Can you imagine the level in badass the Red Skull must’ve taken in order to be declared an autonomous agent of the Nazi Party on par with the Schutzstaffel or S.S. (“Protection Squadron”), a frickin’ paramilitary force?

German: Als Auszeichnung für ausserordentliche Dienste, nun Himmlers Gleichgestellter
English Now Himmler’s equal in honor of extraordinary services rendered

“Himmler” is, of course, Heinrich Himmler, the Reichsführer-SS (“Reich Leader of the SS”). This means that, at this point in time, both he and the Red Skull reported directly to Adolf Hitler himself and were one step away from being king of the mountain. There’s a slight spelling mistake here, though, as the “ss” in “ausserordentliche” should actually be a “ß” (sharp s).

German: Der Rote Schädel
English: The Red Skull

German: Aja + Völkischer Beobacher & Der Stürmer
English: Aja + Völkischer Beobacher & Der Stürmer

The cover artist, David Aja, manages to slip a small self-reference in in the form of a picture credit. Also, Der Stürmer (“The Stormer”/”The Attacker”) was the name of a weekly Nazi Party tabloid published between 1923 and 1945.

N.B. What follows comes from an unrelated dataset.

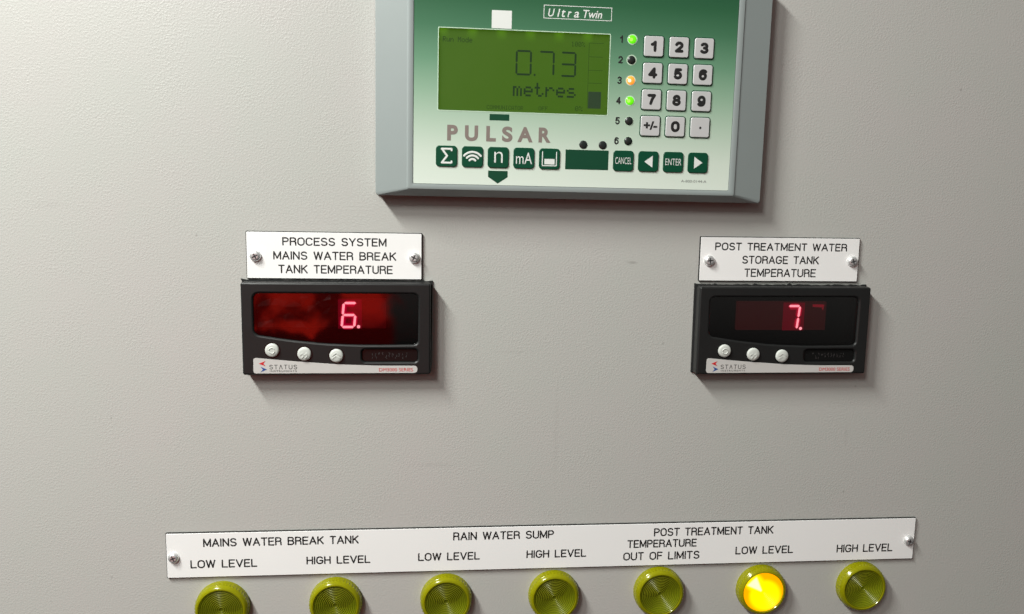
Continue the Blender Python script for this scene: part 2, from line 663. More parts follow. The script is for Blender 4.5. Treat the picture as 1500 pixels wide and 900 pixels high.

German: Böhmen und Mähren wieder im Reich
English: Bohemia and Moravia (are) part of the (German) Reich once more

This is a reference to the Protectorate of Bohemia and Moravia, which was established by Hitler on March 15, 1939, one day before this issue of the newspaper was released on Earth-616.

As a neat little bonus, here’s a reproduction of the actual front page of the Völkischer Beobachter from March 16, 1939 from our world courtesy of the Zentral- und Landesbibliothek Berlin (Central and Regional Library Berlin):

"Völkischer Beobachter" - Volume 52, Issue 25 (March 19, 1939)

Notice how the headline about the Protectorate of Bohemia and Moravia in the authentic version matches that of the fake word for word. Someone really did their homework on this one!

The mockup isn’t quite perfect, though. Aside from the aforementioned spelling mistake, while the font used for the cover of Red Skull: Incarnate #4 is damn close to the original one, it uses a modern “s” instead of the archaic “ſ” (the so-called long, medial, or descending s). Also, the contemporary German spelling of “nationalsozialistischen” appears in the motto instead of the period accurate, hyphenated one (“national-sozialistischen”).

But those’re extremely trivial details, all things considered. A tip of the hat to David Aja, Alejandro Arbona, and Sebastian Girner for putting that much effort into a miniseries front cover!